John Parkins is a professor in the Department of Resource Economics and Environmental Sociology at the University of Alberta. His master’s degree in rural sociology and PhD in sociology are from the University of Alberta. He joined the university after ten years working as a social scientist with Natural Resources Canada. His research and teaching cover a range of topics, including social perspectives on renewable energy transition, social impact assessment, and the politics of resource management in Alberta. His recent research on public engagement is published in the journal Society and Natural Resources and Environmental Politics.
Tom Prugh is a senior researcher at the Worldwatch Institute, co-directing five of the institute’s State of the World reports and editing World Watch magazine. In 2013, he served as an editor and contributing writer for the Secretariat of the New Development Paradigm of the Royal Government of Bhutan. Before joining Worldwatch in 2002, he spent nine years at the US Energy Information Administration as a writer and manager. Tom has published in many journals and periodicals and is lead author of two books, including The Local Politics of Global Sustainability (with Robert Costanza and Herman Daly).

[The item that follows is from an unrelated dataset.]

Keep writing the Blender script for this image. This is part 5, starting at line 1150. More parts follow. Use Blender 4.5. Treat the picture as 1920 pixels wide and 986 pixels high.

Geoff Salomons is a PhD candidate in the Department of Political Science at the University of Alberta. He also holds an MA in Political Science from the University of British Columbia. His research is broadly focused on the challenges of democratic governance of the environment and natural resources. His dissertation concerns the intergenerational issues surrounding non-renewable resource governance in Alberta. His master’s thesis, analyzing the consequences of restricted public participation in Canadian environmental assessments, was published in the Environmental Impact Assessment Review.